There’s such a deep confidence on this team, confidence that comes from a culture of success.

Nobody ever knows how they’re going to win. They just know they’re going to win.

Since Week 10 of 2021 – almost exactly two years ago – the Eagles are 26-3 when Jalen Hurts is their starting quarterback. That’s actually insane.

And in all three of those losses, they committed four turnovers.

Even with the 2-5 start in 2021, Nick Sirianni now has the 4th-highest career winning percentage of 284 NFL head coaches who’ve coached at least three seasons. The dude is 31-12, and only Guy Chamberlin – who won four NFL titles in the 1920s, including one with the Frankford Yellow Jackets in 1926 – and fellow Hall of Famers John Madden and Vince Lombardi have a higher winning percentage than Sirianni’s .721. And Nick is closing on ol’ Vince.

This team definitely drives you crazy. You’d love to see them put a team away early and finish them off in the third quarter and then coast home. But when you can win despite your flaws, when you can win without being at your best, when you can win no matter what’s conspiring against you, that’s rare.

This team just wins. That’s all they do.

The Eagles have either owned or shared the best record in the NFL for 27 weeks in a row now and that’s guaranteed to increase to at least 29.
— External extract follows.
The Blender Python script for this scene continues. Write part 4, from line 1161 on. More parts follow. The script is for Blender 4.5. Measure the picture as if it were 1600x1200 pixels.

And if they can go 3-2 in this next stretch vs. the Chiefs, Bills, 49ers, Cowboys and Seahawks - five teams that happen to be 11-11 over the past three weeks - they'll take an 11-3 record into the season-ending run vs. the Giants, Cards and Giants, which makes 14-3 very likely.

And 14-3 almost definitely gets them the No. 1 seed.

The Eagles still haven’t played a game where they functioned at a high level in all phases. Doesn’t matter. They’re the best team in the NFL anyway.

Can you just imagine how good they’ll be if they ever put it all together and play up to their potential?

If you’re almost unbeatable when you’re not at your best, what happens when you are?